Facciamo degli esempi concreti..
Se la riunione viene convocata dopo l’orario di lavoro chi interviene sono per la maggioranza gli uomini, così come il sabato. Insomma ci sono una serie di misure da mettere in atto nelle aziende che oggettivamente frenano. Per quello che riguarda le cooperative essendo composte di soci si possono favorire tutti questi processi, quando si incontrano degli ostacoli si fa in modo di superarli. 

Cosa vi ha permesso di arrivare a mille dipendenti e diventare una realtà italiana così importante?
Il fatto di esserci sempre alleati con gli altri. All’inizio eravamo l’unica cooperativa a Rebibbia, dopo ne sono venute per fortuna tante altre. Per un detenuto il lavoro associato è l’unico possibile, perché si acquista uno status che è quello di lavoratore e questo dà fiducia e stima in sé stessi. Il movimento cooperativo ci ha aiutato moltissimo, abbiamo fatto una partnership con cooperative romagnole, da loro abbiamo imparato a strutturarci, senza di loro non ci saremmo strutturati così bene. La cooperativa è in qualche modo uno strumento di prevenzione. Nel nostro caso in particolare la recidiva è molto bassa: è inferiore all’1%, e ciò significa che è pochissima la gente che torna a delinquere. Ma c’è anche l’aspetto della corresponsabilità: da socio cambia il rapporto che hai con gli altri. È un modo per aiutare i giovani a trovare il lavoro, perché con pochissimi mezzi si mette in piedi la cooperativa. Per fare un’impresa ci vogliono tantissimi soldi, e poi questo è un lavoro collettivo, siamo pari.
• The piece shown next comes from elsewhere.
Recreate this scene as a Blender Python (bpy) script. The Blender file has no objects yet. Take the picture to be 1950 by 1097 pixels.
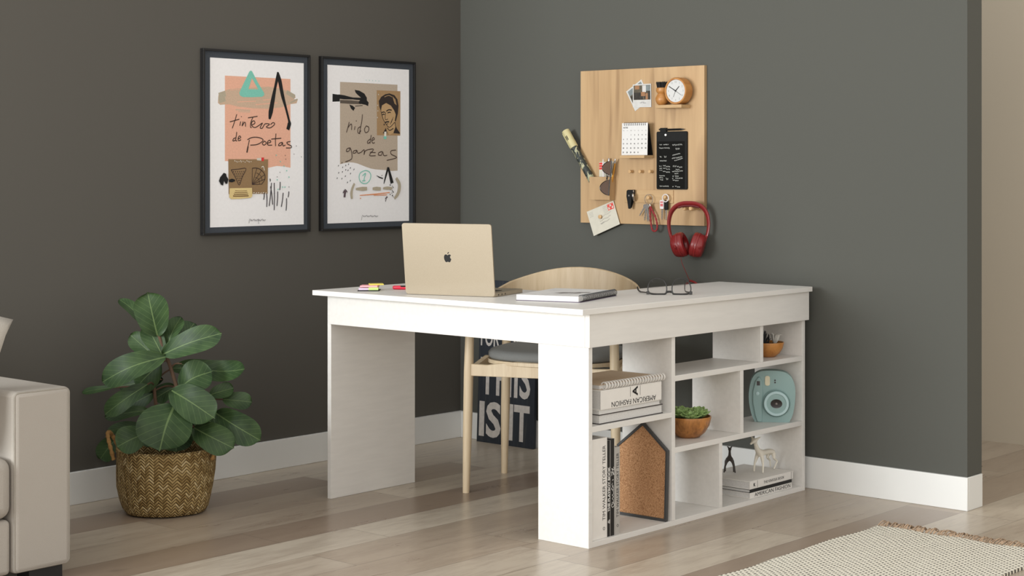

La sintesi collettiva, per me, dà un senso a tutto.

Una volta che iniziano con voi non rientrano in carcere?
Di solito rimangono con noi. I detenuti, che sono circa 120, sono totalmente integrati. 

Le donne detenute in che tipo di lavoro si sono integrate?
Qualcuna nelle amministrazioni, qualcuna nelle pulizie. Altre donne che avevano commesso reati di mafia sono state reintegrate, fuori dal contesto di origine, in varie attività.